Photo by Joseph McLaughlin

As the Protestant Reformation swept across Europe, those who rebelled against Catholicism cast their new forms of worship in opposition to the Catholic Mass—including its music.

How sacred music developed as part of the Reformation was explored in a presentation on Sept. 22 by Jane Dawson, Ph.D., the John Laing Professor of Reformation History at Edinburgh University’s School of Divinity.

By the late Middle Ages, Dawson said, the performance of sacred music was relegated mainly to professionals who could understand its polyphonic structure. Protestants, however, feared the power of music to influence and distract, so they stipulated that church music must serve the words—because the words were the word of God.

“They also stipulated that words should be audible and that the language must be comprehensible,” Dawson said. “The final maxim was that singing should ‘profit’ the church.” That meant church music was to be performed by the entire congregation.

This “triumph of the word,” as the Protestant Reformation has been traditionally regarded, marked a decisive shift from a visual and sensual culture to a logocentric and literary one. It was Protestantism that replaced polyphony with the voicings that are still used today—soprano, alto, tenor and bass.

In Scotland, which underwent its Reformation beginning in 1560, a metrical Psalter containing Old Testament psalms that had been transposed from their polyphonic versions helped grow a popular culture.

“More than 1 million copies of the Protestant psalm book were available in 1640 in England and Scotland,” Dawson said.

For the first time, Scots were singing together in church. This practice was vital in enabling the non-literate majority of Scots to cope with a religion of the word.

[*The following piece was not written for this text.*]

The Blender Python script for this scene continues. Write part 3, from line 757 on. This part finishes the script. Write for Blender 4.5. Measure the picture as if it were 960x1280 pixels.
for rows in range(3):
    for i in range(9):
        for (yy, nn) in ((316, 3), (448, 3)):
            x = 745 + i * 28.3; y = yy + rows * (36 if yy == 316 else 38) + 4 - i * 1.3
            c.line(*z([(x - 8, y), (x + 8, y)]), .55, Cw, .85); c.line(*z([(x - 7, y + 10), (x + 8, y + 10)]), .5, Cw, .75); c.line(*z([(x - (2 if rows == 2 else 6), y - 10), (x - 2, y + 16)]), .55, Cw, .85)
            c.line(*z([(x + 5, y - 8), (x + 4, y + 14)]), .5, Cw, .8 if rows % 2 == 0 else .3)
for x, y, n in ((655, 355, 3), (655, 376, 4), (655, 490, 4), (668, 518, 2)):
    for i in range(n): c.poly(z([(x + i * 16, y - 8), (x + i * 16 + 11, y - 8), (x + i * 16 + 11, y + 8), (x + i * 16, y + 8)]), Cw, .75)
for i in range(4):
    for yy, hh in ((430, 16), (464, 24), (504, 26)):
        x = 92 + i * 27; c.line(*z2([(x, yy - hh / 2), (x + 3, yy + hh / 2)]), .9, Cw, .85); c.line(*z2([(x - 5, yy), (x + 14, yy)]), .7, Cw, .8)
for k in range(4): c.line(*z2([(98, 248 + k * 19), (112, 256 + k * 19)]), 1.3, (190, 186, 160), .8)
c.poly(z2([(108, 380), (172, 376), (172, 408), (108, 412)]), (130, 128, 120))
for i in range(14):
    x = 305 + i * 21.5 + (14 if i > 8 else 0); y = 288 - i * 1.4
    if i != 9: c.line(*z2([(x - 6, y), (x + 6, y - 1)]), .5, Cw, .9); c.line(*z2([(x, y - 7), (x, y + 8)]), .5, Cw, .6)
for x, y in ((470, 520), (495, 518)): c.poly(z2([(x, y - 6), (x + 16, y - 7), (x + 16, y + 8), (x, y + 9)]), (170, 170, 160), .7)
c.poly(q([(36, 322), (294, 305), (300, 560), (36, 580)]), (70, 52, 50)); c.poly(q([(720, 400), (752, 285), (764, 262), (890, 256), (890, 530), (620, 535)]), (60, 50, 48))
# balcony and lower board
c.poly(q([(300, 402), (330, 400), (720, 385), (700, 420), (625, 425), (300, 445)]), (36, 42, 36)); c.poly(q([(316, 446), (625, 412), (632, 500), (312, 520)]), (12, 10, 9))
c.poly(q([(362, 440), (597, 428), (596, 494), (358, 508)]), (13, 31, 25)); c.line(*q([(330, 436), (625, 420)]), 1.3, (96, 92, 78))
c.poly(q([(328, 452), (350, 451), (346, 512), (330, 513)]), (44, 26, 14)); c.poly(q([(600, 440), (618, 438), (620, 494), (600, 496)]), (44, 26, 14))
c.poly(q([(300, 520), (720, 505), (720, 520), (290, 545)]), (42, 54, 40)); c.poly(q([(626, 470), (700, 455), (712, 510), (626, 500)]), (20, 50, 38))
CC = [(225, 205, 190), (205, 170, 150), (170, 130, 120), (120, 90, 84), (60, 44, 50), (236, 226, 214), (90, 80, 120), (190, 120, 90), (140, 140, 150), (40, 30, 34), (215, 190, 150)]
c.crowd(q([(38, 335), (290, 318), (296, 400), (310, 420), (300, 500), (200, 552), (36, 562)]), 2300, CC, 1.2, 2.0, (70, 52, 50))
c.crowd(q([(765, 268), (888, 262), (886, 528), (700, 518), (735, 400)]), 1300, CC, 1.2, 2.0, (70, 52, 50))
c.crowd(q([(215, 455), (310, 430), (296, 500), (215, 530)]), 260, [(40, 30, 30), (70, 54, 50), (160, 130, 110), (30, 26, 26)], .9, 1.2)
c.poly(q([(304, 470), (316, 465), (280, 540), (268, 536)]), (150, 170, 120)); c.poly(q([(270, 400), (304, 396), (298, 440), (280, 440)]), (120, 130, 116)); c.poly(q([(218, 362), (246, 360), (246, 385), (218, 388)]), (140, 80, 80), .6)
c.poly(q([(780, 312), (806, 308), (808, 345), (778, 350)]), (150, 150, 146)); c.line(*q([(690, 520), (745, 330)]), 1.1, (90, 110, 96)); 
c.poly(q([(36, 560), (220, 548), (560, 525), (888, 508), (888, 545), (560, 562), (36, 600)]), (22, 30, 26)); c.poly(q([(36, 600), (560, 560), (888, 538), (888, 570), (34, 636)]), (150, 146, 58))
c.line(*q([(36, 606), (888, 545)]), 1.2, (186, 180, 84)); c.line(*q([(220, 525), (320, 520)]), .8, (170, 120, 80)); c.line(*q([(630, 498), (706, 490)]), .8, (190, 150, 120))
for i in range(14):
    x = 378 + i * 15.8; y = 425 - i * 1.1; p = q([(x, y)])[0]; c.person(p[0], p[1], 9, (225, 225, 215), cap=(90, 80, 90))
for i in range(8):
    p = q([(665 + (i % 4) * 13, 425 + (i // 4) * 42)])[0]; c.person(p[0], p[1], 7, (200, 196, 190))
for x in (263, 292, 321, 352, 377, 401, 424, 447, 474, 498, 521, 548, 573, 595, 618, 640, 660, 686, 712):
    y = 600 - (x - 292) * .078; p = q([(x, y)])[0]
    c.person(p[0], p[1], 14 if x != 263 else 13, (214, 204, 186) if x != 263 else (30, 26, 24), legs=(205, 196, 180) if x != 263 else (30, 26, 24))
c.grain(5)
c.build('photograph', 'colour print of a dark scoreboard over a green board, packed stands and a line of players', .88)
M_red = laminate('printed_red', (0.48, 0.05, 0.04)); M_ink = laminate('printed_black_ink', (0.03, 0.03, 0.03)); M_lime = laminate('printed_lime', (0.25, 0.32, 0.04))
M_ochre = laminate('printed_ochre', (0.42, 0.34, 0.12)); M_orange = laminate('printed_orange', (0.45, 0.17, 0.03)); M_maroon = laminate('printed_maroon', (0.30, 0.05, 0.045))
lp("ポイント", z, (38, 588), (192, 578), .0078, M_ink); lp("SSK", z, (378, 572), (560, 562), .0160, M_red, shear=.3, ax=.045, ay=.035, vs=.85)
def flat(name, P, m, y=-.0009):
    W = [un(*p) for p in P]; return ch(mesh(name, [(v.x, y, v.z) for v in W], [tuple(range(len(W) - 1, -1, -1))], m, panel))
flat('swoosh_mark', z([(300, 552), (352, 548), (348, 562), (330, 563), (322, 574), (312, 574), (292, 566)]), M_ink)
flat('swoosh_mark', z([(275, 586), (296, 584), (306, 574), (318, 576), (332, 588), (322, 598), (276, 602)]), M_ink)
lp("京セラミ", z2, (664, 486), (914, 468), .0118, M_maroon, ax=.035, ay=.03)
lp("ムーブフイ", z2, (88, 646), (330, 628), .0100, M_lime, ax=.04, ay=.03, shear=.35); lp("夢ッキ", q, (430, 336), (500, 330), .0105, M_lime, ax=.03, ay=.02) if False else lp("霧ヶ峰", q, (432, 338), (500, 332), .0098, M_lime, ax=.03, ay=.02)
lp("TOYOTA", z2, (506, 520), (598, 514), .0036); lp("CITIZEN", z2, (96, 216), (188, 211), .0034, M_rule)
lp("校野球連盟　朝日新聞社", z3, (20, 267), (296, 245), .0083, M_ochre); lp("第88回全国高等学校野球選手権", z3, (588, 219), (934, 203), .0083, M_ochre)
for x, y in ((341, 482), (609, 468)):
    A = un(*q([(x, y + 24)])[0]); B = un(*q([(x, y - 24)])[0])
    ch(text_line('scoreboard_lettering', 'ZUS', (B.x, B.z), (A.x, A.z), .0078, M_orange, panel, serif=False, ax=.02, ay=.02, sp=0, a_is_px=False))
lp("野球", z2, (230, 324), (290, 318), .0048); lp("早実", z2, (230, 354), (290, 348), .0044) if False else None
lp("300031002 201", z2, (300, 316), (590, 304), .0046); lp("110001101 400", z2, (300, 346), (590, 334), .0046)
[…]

“In this non-literate society, you are able to create a popular culture through singing which, essentially, is learning by listening,” she said.

The psalms were also used as protest songs in the battle between Catholicism and Protestantism. For example, Scottish Protestants sang from the psalms—“Judge and revenge my cause, Oh Lord, from them that evil be”—at the downfall of the Catholic Mary Queen of Scots in 1567.

Singing in church led to the singing of religious songs in the house, which then gave rise to songs sung in private prayers, Dawson said.

“Singing helped Protestants to cope with what Peter Marshall has called the ‘displacement of Purgatory,’” she said. “It was a way to deal with the guilt and awareness of sin.”

Her presentation, “Singing the Reformation,” was held on the Lincoln Center campus and was part of the St. Robert Southwell, S.J., Lecture Series.